There was no time to concoct a plan; there was barely time to think. Instinctively—no one seems to have shouted an order—Clegg and Purvis, along with an agent named Carter Baum, jogged toward the car, guns drawn. As the car veered toward them, Purvis and Clegg yelled, “Police! Stop! Federal agents!” Other agents—scrambling into the black woods—joined the chorus of shouts: “Stop the car! Federal agents!” The car surged forward. Two men appeared on the inn’s porch and began yelling; in the din no one could hear their words.
The car wouldn’t stop; as Purvis and Clegg moved up the driveway, it was heading straight for them. “Fire!” both Purvis and Clegg shouted. Shots rang out all across the clearing. Purvis’s submachine gun jammed, but Agent Baum raked the car with his own tommy gun. Glass shattered; tires exploded. The car sagged to a stop.
Just then a shadowy figure darted out of a cottage from the right side corner of the inn. The figure fired a pistol at Purvis—bullets struck the ground at his feet—then disappeared into the woods at the right. In the confusion no one gave chase.

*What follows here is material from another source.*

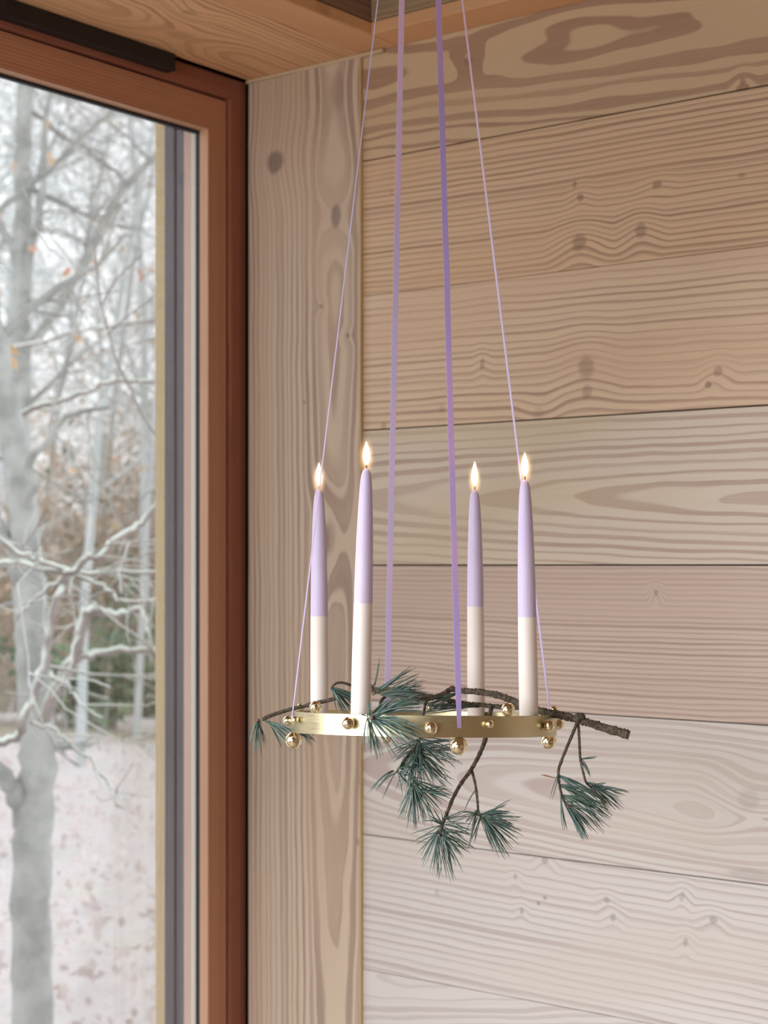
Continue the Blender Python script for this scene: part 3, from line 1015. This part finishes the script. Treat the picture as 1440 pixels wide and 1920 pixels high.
# upward sprig
tuft(T_up, dict(a_list=[(700, 1288, 1.83), (703, 1290, 1.83)], tips=[(706, 1238, 1.83), (717, 1228, 1.83)], count=2, jit=4, sag=(-.02, .02)),
     dict(a_list=[(706, 1291, 1.83), (712, 1294, 1.83)], tips=[(748, 1262, 1.83), (774, 1250, 1.82), (783, 1263, 1.83)], count=5, jit=5, sag=(-.02, .05)),
     dict(a_list=[(720, 1298, 1.82), (735, 1302, 1.82), (718, 1300, 1.82)], tips=[(782, 1270, 1.81), (800, 1284, 1.81), (790, 1298, 1.82), (805, 1305, 1.81)], count=16, jit=9, sag=(-.02, .06)),
     dict(a_list=[(715, 1302, 1.80), (722, 1306, 1.79)], tips=[(760, 1290, 1.78), (800, 1303, 1.77), (770, 1320, 1.77)], count=10, jit=12, sag=(.0, .08)))
# front tuft before the band
tuft(T_front, dict(a_list=[(692, 1345, 1.68), (698, 1346, 1.68), (702, 1348, 1.68)], tips=[(730, 1308, 1.69), (790, 1304, 1.68), (805, 1312, 1.69), (795, 1330, 1.67)], count=20, jit=8, sag=(.02, .12)),
     dict(a_list=[(694, 1347, 1.68), (702, 1350, 1.68)], tips=[(748, 1351, 1.66), (790, 1372, 1.66), (800, 1390, 1.66), (760, 1405, 1.66), (742, 1430, 1.67)], count=28, jit=12, sag=(.0, .10)),
     dict(a_list=[(690, 1347, 1.68), (696, 1350, 1.68)], tips=[(730, 1428, 1.67), (708, 1425, 1.67), (694, 1412, 1.67), (677, 1402, 1.68)], count=11, jit=6, sag=(-.02, .05)),
     dict(a_list=[(688, 1344, 1.68), (692, 1342, 1.68)], tips=[(688, 1318, 1.69), (704, 1306, 1.69), (668, 1352, 1.67)], count=5, jit=4, sag=(-.02, .05)))
# along the back of the ring
tuft(SIDE, dict(a_list=[(885, 1322, 1.86), (850, 1318, 1.86), (900, 1325, 1.86)], tips=[(800, 1322, 1.85), (785, 1332, 1.85), (810, 1336, 1.84)], count=14, jit=8, sag=(-.03, .05)),
     dict(a_list=[(838, 1305, 1.835), (855, 1300, 1.835)], tips=[(800, 1315, 1.82), (790, 1325, 1.82), (815, 1330, 1.82)], count=8, jit=8, sag=(-.03, .05)))
# hanging middle tufts
tuft(T_mid, dict(a_list=[(788, 1385, 1.78), (784, 1395, 1.78), (780, 1405, 1.78)], tips=[(733, 1400, 1.78), (742, 1440, 1.77), (765, 1462, 1.77), (800, 1460, 1.76), (835, 1448, 1.77), (858, 1428, 1.77), (862, 1408, 1.78), (845, 1385, 1.79)], count=46, jit=12, sag=(-.04, .08)))
tuft(T_mid, dict(a_list=[(783, 1405, 1.775), (780, 1420, 1.775)], tips=[(752, 1470, 1.76), (772, 1490, 1.76), (810, 1478, 1.77), (848, 1478, 1.77), (850, 1455, 1.78)], count=26, jit=12, sag=(-.04, .08)))
tuft(T_mid2, dict(a_list=[(742, 1447, 1.77), (738, 1445, 1.77)], tips=[(690, 1482, 1.77), (700, 1478, 1.77), (718, 1500, 1.77)], count=6, jit=4, sag=(.04, .14)),
     dict(a_list=[(748, 1438, 1.77), (760, 1420, 1.775), (744, 1447, 1.77)], tips=[(736, 1470, 1.77), (765, 1495, 1.77), (790, 1470, 1.77), (800, 1420, 1.77), (740, 1400, 1.78)], count=14, jit=12, sag=(-.04, .06)))
tuft(T_mid, dict(a_list=[(774, 1462, 1.77), (776, 1475, 1.768), (777, 1482, 1.768)], tips=[(745, 1520, 1.77), (758, 1545, 1.765), (772, 1555, 1.765), (785, 1552, 1.765), (808, 1545, 1.77), (815, 1530, 1.77), (832, 1510, 1.77), (855, 1492, 1.77), (845, 1480, 1.775)], count=38, jit=10, sag=(-.03, .07)))
# long hanging twig
tuft(T_long, dict(a_list=[(823, 1563, 1.78), (825, 1556, 1.78), (828, 1548, 1.78)], tips=[(765, 1556, 1.78), (788, 1610, 1.78), (800, 1622, 1.78), (816, 1645, 1.775), (836, 1652, 1.775), (850, 1640, 1.78), (862, 1625, 1.78), (868, 1600, 1.78), (895, 1605, 1.78), (880, 1570, 1.78), (885, 1555, 1.79)], count=38, jit=8, sag=(-.02, .08)),
     dict(a_list=[(830, 1545, 1.78), (835, 1535, 1.78)], tips=[(790, 1542, 1.775), (800, 1520, 1.775), (870, 1525, 1.77), (880, 1540, 1.77), (880, 1570, 1.77)], count=12, jit=10, sag=(-.03, .06)))
tuft(T_fork, dict(a_list=[(899, 1528, 1.795), (904, 1533, 1.795), (908, 1538, 1.795)], tips=[(953, 1500, 1.79), (958, 1522, 1.79), (974, 1532, 1.785), (975, 1555, 1.785), (973, 1575, 1.79), (960, 1605, 1.79), (942, 1608, 1.79), (922, 1600, 1.80)], count=36, jit=7, sag=(.0, .09)),
     dict(a_list=[(896, 1518, 1.795), (900, 1528, 1.795)], tips=[(850, 1522, 1.80), (865, 1535, 1.79), (880, 1575, 1.79), (876, 1600, 1.79), (895, 1572, 1.79)], count=9, jit=6, sag=(-.03, .12)),
     dict(a_list=[(893, 1480, 1.795)], tips=[(872, 1520, 1.795), (866, 1528, 1.795)], count=1, jit=3))
# right hand twigs
tuft(T_r1, dict(a_list=[(1048, 1455, 1.785), (1050, 1472, 1.785), (1055, 1492, 1.785), (1060, 1505, 1.785)], tips=[(1135, 1500, 1.78), (1152, 1515, 1.775), (1148, 1530, 1.775), (1140, 1552, 1.775), (1125, 1560, 1.78)], count=30, jit=7, sag=(.02, .10)),
     dict(a_list=[(1060, 1508, 1.785), (1064, 1514, 1.785)], tips=[(1126, 1562, 1.775), (1105, 1570, 1.775), (1100, 1580, 1.775), (1088, 1572, 1.78)], count=14, jit=6, sag=(.0, .10)),
     dict(a_list=[(1050, 1480, 1.785), (1052, 1486, 1.785)], tips=[(1056, 1555, 1.785), (1064, 1563, 1.785)], count=4, jit=4, sag=(-.12, -.04)),
     dict(a_list=[(1046, 1450, 1.785)], tips=[(1026, 1510, 1.785), (1034, 1512, 1.785)], count=1, jit=3, sag=(.06, .10)))
tuft(T_r2, dict(a_list=[(1100, 1468, 1.80), (1108, 1475, 1.80), (1113, 1478, 1.80)], tips=[(1132, 1466, 1.80), (1178, 1488, 1.79), (1176, 1498, 1.79), (1170, 1508, 1.79), (1160, 1520, 1.79), (1140, 1525, 1.79)], count=17, jit=6, sag=(.0, .08)),
     dict(a_list=[(1089, 1422, 1.80)], tips=[(1123, 1418, 1.80), (1122, 1428, 1.80)], count=1, jit=3, sag=(-.02, .02)),
     dict(a_list=[(1090, 1425, 1.80), (1091, 1432, 1.80)], tips=[(1106, 1455, 1.80), (1112, 1462, 1.80), (1084, 1440, 1.80)], count=4, jit=3))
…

All this occurred in barely ten seconds, by the later estimate of Inspector Rorer. As the firing began, Rorer and two agents, T. G. Melvin and Lew Nichols, fast-walked into the trees toward the left side of the lodge. As they walked, Rorer told the two agents to keep space between them. Just as he spoke Rorer rounded the side of the lodge, where he glimpsed the shadow of a man preparing to jump from a second-floor window.